(Data section):

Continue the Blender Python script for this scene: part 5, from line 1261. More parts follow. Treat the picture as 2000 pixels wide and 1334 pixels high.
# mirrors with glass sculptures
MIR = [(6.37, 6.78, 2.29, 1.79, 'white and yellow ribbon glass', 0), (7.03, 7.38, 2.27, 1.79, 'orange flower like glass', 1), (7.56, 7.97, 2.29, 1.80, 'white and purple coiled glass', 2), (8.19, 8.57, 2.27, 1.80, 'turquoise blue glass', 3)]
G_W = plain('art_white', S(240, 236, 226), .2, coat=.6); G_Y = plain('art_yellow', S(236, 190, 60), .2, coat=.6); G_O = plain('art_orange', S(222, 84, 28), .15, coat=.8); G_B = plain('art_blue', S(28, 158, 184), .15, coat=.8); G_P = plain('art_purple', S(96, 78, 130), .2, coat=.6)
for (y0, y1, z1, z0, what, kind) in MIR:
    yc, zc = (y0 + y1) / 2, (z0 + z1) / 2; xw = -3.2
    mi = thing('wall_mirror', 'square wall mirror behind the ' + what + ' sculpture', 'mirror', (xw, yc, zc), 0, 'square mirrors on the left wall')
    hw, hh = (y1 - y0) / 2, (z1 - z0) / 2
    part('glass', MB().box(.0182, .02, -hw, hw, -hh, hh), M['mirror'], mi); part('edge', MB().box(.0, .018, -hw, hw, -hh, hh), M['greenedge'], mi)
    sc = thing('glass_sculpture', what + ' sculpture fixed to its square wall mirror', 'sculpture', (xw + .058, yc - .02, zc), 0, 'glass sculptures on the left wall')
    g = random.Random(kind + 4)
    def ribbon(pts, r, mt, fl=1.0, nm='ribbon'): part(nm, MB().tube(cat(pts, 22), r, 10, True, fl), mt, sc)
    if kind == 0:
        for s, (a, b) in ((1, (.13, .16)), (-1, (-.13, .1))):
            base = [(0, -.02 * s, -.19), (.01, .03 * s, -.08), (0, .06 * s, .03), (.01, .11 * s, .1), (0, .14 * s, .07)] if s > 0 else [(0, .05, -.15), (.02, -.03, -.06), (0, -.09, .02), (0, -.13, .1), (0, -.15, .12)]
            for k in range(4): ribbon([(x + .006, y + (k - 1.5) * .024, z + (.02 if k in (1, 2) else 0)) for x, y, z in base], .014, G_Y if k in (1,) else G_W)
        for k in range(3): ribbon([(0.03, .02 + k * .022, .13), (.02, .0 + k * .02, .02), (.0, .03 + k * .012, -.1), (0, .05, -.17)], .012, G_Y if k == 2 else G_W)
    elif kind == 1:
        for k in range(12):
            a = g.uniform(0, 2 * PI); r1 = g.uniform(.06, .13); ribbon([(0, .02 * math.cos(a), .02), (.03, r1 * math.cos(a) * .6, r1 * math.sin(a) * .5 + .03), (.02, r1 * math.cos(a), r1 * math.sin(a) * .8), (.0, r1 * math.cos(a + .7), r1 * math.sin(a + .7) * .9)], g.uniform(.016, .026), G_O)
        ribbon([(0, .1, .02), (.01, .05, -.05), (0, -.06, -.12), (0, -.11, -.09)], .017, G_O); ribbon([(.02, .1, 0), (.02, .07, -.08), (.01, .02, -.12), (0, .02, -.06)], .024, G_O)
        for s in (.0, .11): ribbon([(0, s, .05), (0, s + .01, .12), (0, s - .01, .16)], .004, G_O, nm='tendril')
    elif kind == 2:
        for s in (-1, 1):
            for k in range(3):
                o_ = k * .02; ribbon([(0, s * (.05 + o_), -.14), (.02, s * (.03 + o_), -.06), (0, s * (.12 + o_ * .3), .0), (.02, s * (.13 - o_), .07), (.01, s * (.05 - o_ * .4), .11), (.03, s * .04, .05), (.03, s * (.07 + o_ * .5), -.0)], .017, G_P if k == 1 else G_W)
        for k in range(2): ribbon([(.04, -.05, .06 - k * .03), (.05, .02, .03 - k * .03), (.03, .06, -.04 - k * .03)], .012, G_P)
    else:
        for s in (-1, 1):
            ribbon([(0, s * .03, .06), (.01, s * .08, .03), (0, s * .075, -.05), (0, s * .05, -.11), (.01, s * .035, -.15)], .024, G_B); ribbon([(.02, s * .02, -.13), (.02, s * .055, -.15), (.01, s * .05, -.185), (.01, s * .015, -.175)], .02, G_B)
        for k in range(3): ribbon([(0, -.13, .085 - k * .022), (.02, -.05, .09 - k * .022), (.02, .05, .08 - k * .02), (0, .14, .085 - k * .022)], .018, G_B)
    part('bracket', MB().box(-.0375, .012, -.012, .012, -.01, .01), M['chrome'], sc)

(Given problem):
Go through the material above line by line and copy it exactly.

(Answer for the task):
Continue the Blender Python script for this scene: part 5, from line 1261. More parts follow. Treat the picture as 2000 pixels wide and 1334 pixels high.
# mirrors with glass sculptures
MIR = [(6.37, 6.78, 2.29, 1.79, 'white and yellow ribbon glass', 0), (7.03, 7.38, 2.27, 1.79, 'orange flower like glass', 1), (7.56, 7.97, 2.29, 1.80, 'white and purple coiled glass', 2), (8.19, 8.57, 2.27, 1.80, 'turquoise blue glass', 3)]
G_W = plain('art_white', S(240, 236, 226), .2, coat=.6); G_Y = plain('art_yellow', S(236, 190, 60), .2, coat=.6); G_O = plain('art_orange', S(222, 84, 28), .15, coat=.8); G_B = plain('art_blue', S(28, 158, 184), .15, coat=.8); G_P = plain('art_purple', S(96, 78, 130), .2, coat=.6)
for (y0, y1, z1, z0, what, kind) in MIR:
    yc, zc = (y0 + y1) / 2, (z0 + z1) / 2; xw = -3.2
    mi = thing('wall_mirror', 'square wall mirror behind the ' + what + ' sculpture', 'mirror', (xw, yc, zc), 0, 'square mirrors on the left wall')
    hw, hh = (y1 - y0) / 2, (z1 - z0) / 2
    part('glass', MB().box(.0182, .02, -hw, hw, -hh, hh), M['mirror'], mi); part('edge', MB().box(.0, .018, -hw, hw, -hh, hh), M['greenedge'], mi)
    sc = thing('glass_sculpture', what + ' sculpture fixed to its square wall mirror', 'sculpture', (xw + .058, yc - .02, zc), 0, 'glass sculptures on the left wall')
    g = random.Random(kind + 4)
    def ribbon(pts, r, mt, fl=1.0, nm='ribbon'): part(nm, MB().tube(cat(pts, 22), r, 10, True, fl), mt, sc)
    if kind == 0:
        for s, (a, b) in ((1, (.13, .16)), (-1, (-.13, .1))):
            base = [(0, -.02 * s, -.19), (.01, .03 * s, -.08), (0, .06 * s, .03), (.01, .11 * s, .1), (0, .14 * s, .07)] if s > 0 else [(0, .05, -.15), (.02, -.03, -.06), (0, -.09, .02), (0, -.13, .1), (0, -.15, .12)]
            for k in range(4): ribbon([(x + .006, y + (k - 1.5) * .024, z + (.02 if k in (1, 2) else 0)) for x, y, z in base], .014, G_Y if k in (1,) else G_W)
        for k in range(3): ribbon([(0.03, .02 + k * .022, .13), (.02, .0 + k * .02, .02), (.0, .03 + k * .012, -.1), (0, .05, -.17)], .012, G_Y if k == 2 else G_W)
    elif kind == 1:
        for k in range(12):
            a = g.uniform(0, 2 * PI); r1 = g.uniform(.06, .13); ribbon([(0, .02 * math.cos(a), .02), (.03, r1 * math.cos(a) * .6, r1 * math.sin(a) * .5 + .03), (.02, r1 * math.cos(a), r1 * math.sin(a) * .8), (.0, r1 * math.cos(a + .7), r1 * math.sin(a + .7) * .9)], g.uniform(.016, .026), G_O)
        ribbon([(0, .1, .02), (.01, .05, -.05), (0, -.06, -.12), (0, -.11, -.09)], .017, G_O); ribbon([(.02, .1, 0), (.02, .07, -.08), (.01, .02, -.12), (0, .02, -.06)], .024, G_O)
        for s in (.0, .11): ribbon([(0, s, .05), (0, s + .01, .12), (0, s - .01, .16)], .004, G_O, nm='tendril')
    elif kind == 2:
        for s in (-1, 1):
            for k in range(3):
                o_ = k * .02; ribbon([(0, s * (.05 + o_), -.14), (.02, s * (.03 + o_), -.06), (0, s * (.12 + o_ * .3), .0), (.02, s * (.13 - o_), .07), (.01, s * (.05 - o_ * .4), .11), (.03, s * .04, .05), (.03, s * (.07 + o_ * .5), -.0)], .017, G_P if k == 1 else G_W)
        for k in range(2): ribbon([(.04, -.05, .06 - k * .03), (.05, .02, .03 - k * .03), (.03, .06, -.04 - k * .03)], .012, G_P)
    else:
        for s in (-1, 1):
            ribbon([(0, s * .03, .06), (.01, s * .08, .03), (0, s * .075, -.05), (0, s * .05, -.11), (.01, s * .035, -.15)], .024, G_B); ribbon([(.02, s * .02, -.13), (.02, s * .055, -.15), (.01, s * .05, -.185), (.01, s * .015, -.175)], .02, G_B)
        for k in range(3): ribbon([(0, -.13, .085 - k * .022), (.02, -.05, .09 - k * .022), (.02, .05, .08 - k * .02), (0, .14, .085 - k * .022)], .018, G_B)
    part('bracket', MB().box(-.0375, .012, -.012, .012, -.01, .01), M['chrome'], sc)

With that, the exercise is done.